▶ [Available data]:
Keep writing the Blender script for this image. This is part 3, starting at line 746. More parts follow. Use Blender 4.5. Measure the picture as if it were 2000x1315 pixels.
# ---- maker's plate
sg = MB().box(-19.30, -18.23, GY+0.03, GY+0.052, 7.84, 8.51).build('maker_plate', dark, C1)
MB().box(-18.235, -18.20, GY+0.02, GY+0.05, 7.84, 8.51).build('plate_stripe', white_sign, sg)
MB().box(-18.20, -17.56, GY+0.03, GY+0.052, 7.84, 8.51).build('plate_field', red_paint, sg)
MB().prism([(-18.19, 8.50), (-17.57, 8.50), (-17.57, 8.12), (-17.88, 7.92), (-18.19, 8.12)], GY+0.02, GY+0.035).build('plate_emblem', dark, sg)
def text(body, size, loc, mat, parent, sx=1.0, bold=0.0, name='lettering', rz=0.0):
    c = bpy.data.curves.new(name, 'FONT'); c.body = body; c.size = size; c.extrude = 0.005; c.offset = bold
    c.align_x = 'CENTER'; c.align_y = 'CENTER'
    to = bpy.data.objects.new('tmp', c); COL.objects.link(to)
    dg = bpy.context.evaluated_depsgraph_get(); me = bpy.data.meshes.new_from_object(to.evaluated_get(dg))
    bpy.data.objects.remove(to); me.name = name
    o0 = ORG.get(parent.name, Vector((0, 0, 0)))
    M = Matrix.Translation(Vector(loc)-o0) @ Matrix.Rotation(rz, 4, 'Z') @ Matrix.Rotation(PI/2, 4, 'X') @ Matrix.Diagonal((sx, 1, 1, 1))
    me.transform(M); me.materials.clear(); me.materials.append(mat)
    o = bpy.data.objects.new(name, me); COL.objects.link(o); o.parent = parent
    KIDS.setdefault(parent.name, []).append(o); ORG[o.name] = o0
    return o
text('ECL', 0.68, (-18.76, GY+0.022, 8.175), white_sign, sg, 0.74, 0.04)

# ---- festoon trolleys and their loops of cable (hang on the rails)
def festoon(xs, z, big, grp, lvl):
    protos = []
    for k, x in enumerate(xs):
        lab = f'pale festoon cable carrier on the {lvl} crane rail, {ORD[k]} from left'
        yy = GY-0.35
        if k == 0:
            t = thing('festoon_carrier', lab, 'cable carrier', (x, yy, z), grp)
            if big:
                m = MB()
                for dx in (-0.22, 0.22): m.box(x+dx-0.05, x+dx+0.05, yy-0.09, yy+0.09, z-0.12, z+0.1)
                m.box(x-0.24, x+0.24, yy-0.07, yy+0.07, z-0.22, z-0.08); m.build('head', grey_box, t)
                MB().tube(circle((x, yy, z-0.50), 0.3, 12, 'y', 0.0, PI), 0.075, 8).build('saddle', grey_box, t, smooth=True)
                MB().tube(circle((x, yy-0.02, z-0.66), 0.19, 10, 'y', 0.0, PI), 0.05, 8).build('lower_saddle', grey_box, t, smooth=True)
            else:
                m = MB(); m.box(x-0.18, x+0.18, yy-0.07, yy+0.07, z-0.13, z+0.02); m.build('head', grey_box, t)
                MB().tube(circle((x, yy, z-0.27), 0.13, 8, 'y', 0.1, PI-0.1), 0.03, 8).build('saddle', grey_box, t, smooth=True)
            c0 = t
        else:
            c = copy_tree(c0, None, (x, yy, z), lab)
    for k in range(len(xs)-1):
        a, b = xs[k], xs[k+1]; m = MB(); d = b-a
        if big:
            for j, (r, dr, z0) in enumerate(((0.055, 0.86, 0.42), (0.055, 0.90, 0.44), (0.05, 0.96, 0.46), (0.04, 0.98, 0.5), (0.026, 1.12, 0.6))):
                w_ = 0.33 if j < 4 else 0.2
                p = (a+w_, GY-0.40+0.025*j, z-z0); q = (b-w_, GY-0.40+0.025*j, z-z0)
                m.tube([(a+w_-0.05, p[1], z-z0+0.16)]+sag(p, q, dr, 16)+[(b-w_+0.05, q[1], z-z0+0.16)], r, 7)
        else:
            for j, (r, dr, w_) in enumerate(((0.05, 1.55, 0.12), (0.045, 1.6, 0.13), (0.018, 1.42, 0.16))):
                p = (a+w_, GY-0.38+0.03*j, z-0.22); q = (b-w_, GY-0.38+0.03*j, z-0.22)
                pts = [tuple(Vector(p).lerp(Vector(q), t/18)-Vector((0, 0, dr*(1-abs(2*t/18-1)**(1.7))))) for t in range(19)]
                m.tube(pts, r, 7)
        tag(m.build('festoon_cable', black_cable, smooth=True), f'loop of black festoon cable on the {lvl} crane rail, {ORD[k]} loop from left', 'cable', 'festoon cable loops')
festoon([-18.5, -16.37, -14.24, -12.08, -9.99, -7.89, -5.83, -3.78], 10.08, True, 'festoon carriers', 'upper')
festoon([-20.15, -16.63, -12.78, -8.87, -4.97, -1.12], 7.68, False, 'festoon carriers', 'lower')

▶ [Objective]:
Give back all the data exactly as written.

▶ [Answer below]:
Keep writing the Blender script for this image. This is part 3, starting at line 746. More parts follow. Use Blender 4.5. Measure the picture as if it were 2000x1315 pixels.
# ---- maker's plate
sg = MB().box(-19.30, -18.23, GY+0.03, GY+0.052, 7.84, 8.51).build('maker_plate', dark, C1)
MB().box(-18.235, -18.20, GY+0.02, GY+0.05, 7.84, 8.51).build('plate_stripe', white_sign, sg)
MB().box(-18.20, -17.56, GY+0.03, GY+0.052, 7.84, 8.51).build('plate_field', red_paint, sg)
MB().prism([(-18.19, 8.50), (-17.57, 8.50), (-17.57, 8.12), (-17.88, 7.92), (-18.19, 8.12)], GY+0.02, GY+0.035).build('plate_emblem', dark, sg)
def text(body, size, loc, mat, parent, sx=1.0, bold=0.0, name='lettering', rz=0.0):
    c = bpy.data.curves.new(name, 'FONT'); c.body = body; c.size = size; c.extrude = 0.005; c.offset = bold
    c.align_x = 'CENTER'; c.align_y = 'CENTER'
    to = bpy.data.objects.new('tmp', c); COL.objects.link(to)
    dg = bpy.context.evaluated_depsgraph_get(); me = bpy.data.meshes.new_from_object(to.evaluated_get(dg))
    bpy.data.objects.remove(to); me.name = name
    o0 = ORG.get(parent.name, Vector((0, 0, 0)))
    M = Matrix.Translation(Vector(loc)-o0) @ Matrix.Rotation(rz, 4, 'Z') @ Matrix.Rotation(PI/2, 4, 'X') @ Matrix.Diagonal((sx, 1, 1, 1))
    me.transform(M); me.materials.clear(); me.materials.append(mat)
    o = bpy.data.objects.new(name, me); COL.objects.link(o); o.parent = parent
    KIDS.setdefault(parent.name, []).append(o); ORG[o.name] = o0
    return o
text('ECL', 0.68, (-18.76, GY+0.022, 8.175), white_sign, sg, 0.74, 0.04)

# ---- festoon trolleys and their loops of cable (hang on the rails)
def festoon(xs, z, big, grp, lvl):
    protos = []
    for k, x in enumerate(xs):
        lab = f'pale festoon cable carrier on the {lvl} crane rail, {ORD[k]} from left'
        yy = GY-0.35
        if k == 0:
            t = thing('festoon_carrier', lab, 'cable carrier', (x, yy, z), grp)
            if big:
                m = MB()
                for dx in (-0.22, 0.22): m.box(x+dx-0.05, x+dx+0.05, yy-0.09, yy+0.09, z-0.12, z+0.1)
                m.box(x-0.24, x+0.24, yy-0.07, yy+0.07, z-0.22, z-0.08); m.build('head', grey_box, t)
                MB().tube(circle((x, yy, z-0.50), 0.3, 12, 'y', 0.0, PI), 0.075, 8).build('saddle', grey_box, t, smooth=True)
                MB().tube(circle((x, yy-0.02, z-0.66), 0.19, 10, 'y', 0.0, PI), 0.05, 8).build('lower_saddle', grey_box, t, smooth=True)
            else:
                m = MB(); m.box(x-0.18, x+0.18, yy-0.07, yy+0.07, z-0.13, z+0.02); m.build('head', grey_box, t)
                MB().tube(circle((x, yy, z-0.27), 0.13, 8, 'y', 0.1, PI-0.1), 0.03, 8).build('saddle', grey_box, t, smooth=True)
            c0 = t
        else:
            c = copy_tree(c0, None, (x, yy, z), lab)
    for k in range(len(xs)-1):
        a, b = xs[k], xs[k+1]; m = MB(); d = b-a
        if big:
            for j, (r, dr, z0) in enumerate(((0.055, 0.86, 0.42), (0.055, 0.90, 0.44), (0.05, 0.96, 0.46), (0.04, 0.98, 0.5), (0.026, 1.12, 0.6))):
                w_ = 0.33 if j < 4 else 0.2
                p = (a+w_, GY-0.40+0.025*j, z-z0); q = (b-w_, GY-0.40+0.025*j, z-z0)
                m.tube([(a+w_-0.05, p[1], z-z0+0.16)]+sag(p, q, dr, 16)+[(b-w_+0.05, q[1], z-z0+0.16)], r, 7)
        else:
            for j, (r, dr, w_) in enumerate(((0.05, 1.55, 0.12), (0.045, 1.6, 0.13), (0.018, 1.42, 0.16))):
                p = (a+w_, GY-0.38+0.03*j, z-0.22); q = (b-w_, GY-0.38+0.03*j, z-0.22)
                pts = [tuple(Vector(p).lerp(Vector(q), t/18)-Vector((0, 0, dr*(1-abs(2*t/18-1)**(1.7))))) for t in range(19)]
                m.tube(pts, r, 7)
        tag(m.build('festoon_cable', black_cable, smooth=True), f'loop of black festoon cable on the {lvl} crane rail, {ORD[k]} loop from left', 'cable', 'festoon cable loops')
festoon([-18.5, -16.37, -14.24, -12.08, -9.99, -7.89, -5.83, -3.78], 10.08, True, 'festoon carriers', 'upper')
festoon([-20.15, -16.63, -12.78, -8.87, -4.97, -1.12], 7.68, False, 'festoon carriers', 'lower')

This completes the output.